Looks like he is answering the question.
data.test_ds.fnames gives you the names of the files in the test in the same order as the predictions.
I found TTA made my results slightly worse on the Dog Breeds experiment. Is there a way to get the probabilities without using TTA?
learn.predict(is_test=True)
Jeremy mentioned the fastai machine learning course? I’m having trouble finding it on the interwebs. Does someone have a link?
The files are in the ml1 folder in the github repo
@yinterian Thanks. Does the order of the files matter in the submission? In the dogs vs. cats one, I thought I was getting the files out of order.
Thank you
They are awesome. I am only through lesson 2, but there is a ton of really good content.
What matters is that you match the prediction with the right “id”.
why model is giving different predictions for single image?
Initial 37 and then 33?
Thank you. I think I remembered the order looking more straightforward in the version 1 keras version, but I think it was because it was pulling from the test directory sorted by the file system. I thought I had specified something incorrectly in the fastai library’s predict method.
Is Octavio’s video publicly available? (if so, link please <3)
I don’t think so, It was unlisted.
where’s the Octavio video? Is it available? Tried searching and couldn’t find it.
@yinterian
How do we arrive at the filters?
Are these optimised as well (via gradient descent or other methods?)

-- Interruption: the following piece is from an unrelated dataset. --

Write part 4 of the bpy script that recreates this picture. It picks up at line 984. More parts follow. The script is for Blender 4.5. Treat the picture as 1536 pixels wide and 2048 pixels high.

Yes, the filters are optimized with Stochastic Gradient Descent (SGD) or a version of it.
I have a Keras implementation that looks a lot more like the fast ai lib. forum thread is here and github here.
Right now it gets about 98.5% acc on dogs and cats. I am still looking for the places where fastai (pytorch) and my lib differ to get it up to 99%
If @jeremy would have 3channel input in his excel spreadsheet, then the filter in first hidden layer would have dimension [3,3,3]?
Why using a simple sum of previous convolutions instead of weighted one?